Periodistas, parados y trapecistas que eran mis mejores amigos
Eso es lo que más me gusta de Madrid. Es auténtica. Aquí los chinos, indios y senegaleses se llaman Pepe o Li Yin, sin que nadie les obligue a mudarse la raya del pelo ni la esencia de la cara. Y como en la aceptación no hay rebeldía, pues ellos colocan sus tiendas y bares al mismo estilo que la señora Luisa, que hace 315 años regenta la mercería de al lado, porque nadie les ha hecho sentir que para pertenecer a la ciudad deben modificar hasta la ropa interior de sus muertos. Madrid no se merece, no hace falta ni nadie lo exige, Madrid se sufre y se disfruta, que ya es mucho en estos tiempos en los que el planeta anda noqueado de saber que la pobreza era para todos y busca protegerse y diferenciarse de los otros levantando vallas y fronteras.
Los miedos, siempre los miedos. Y el ayer, siempre el ayer. Y Madrid sigue, avanza, aunque sea con ritmo más cansino. Es cierto que redujo su enloquecido caminar y que incluso los políticos se empeñan en dormitarla para que los unos y los otros no les coloquen su currículum en un cartel de una calle de las afueras. Pero no sirve, porque en los bares de barrio su fuma tras las verjas echadas y la música sigue sonando hasta altas horas en las cafeterías más sucias de la ciudad. Aquellas donde el whisky se sirve en vaso alto y con tres hielos.

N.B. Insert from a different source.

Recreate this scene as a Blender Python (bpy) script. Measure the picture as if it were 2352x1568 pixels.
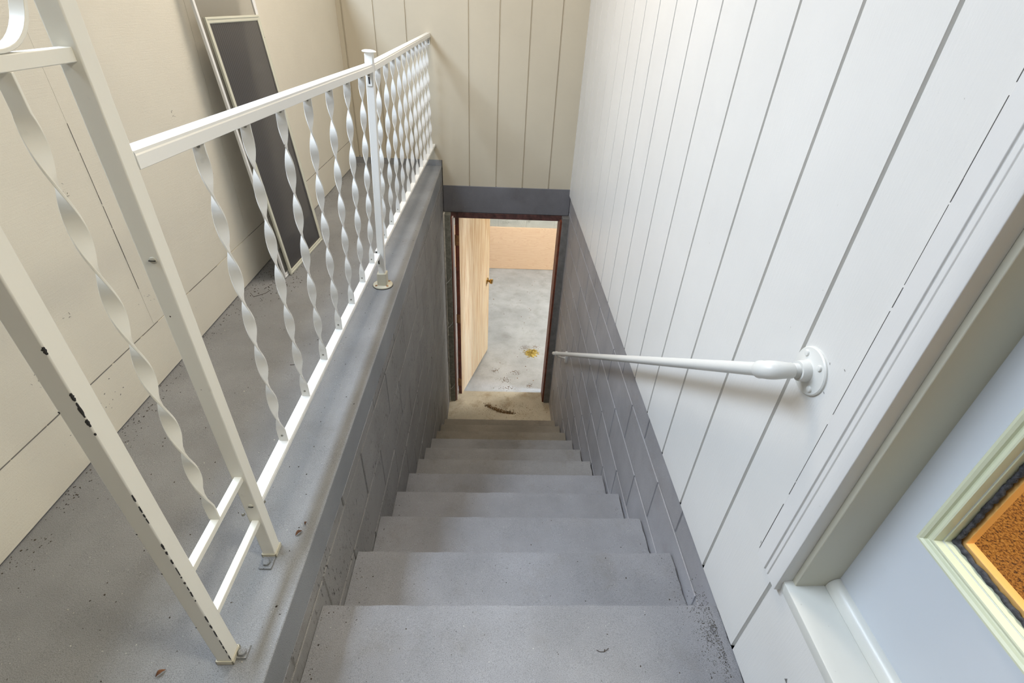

El whisky se sirve en vaso alto y con tres hielos
Esa es mi ciudad, Madrid, la ciudad en la que no existen los otros. La ciudad que nunca me espera. No hace falta, siempre está abierta. Nunca entendí mejor mi ciudad que ahora que me he ido. Nunca sentí que corría tanto de su sangre en mis venas. Lo entiendo ahora que sé que me gustas porque lo último que pretendes es ser perfecta. No lo eres. Eres vieja, nueva, cabrona, divertida, bella y fea.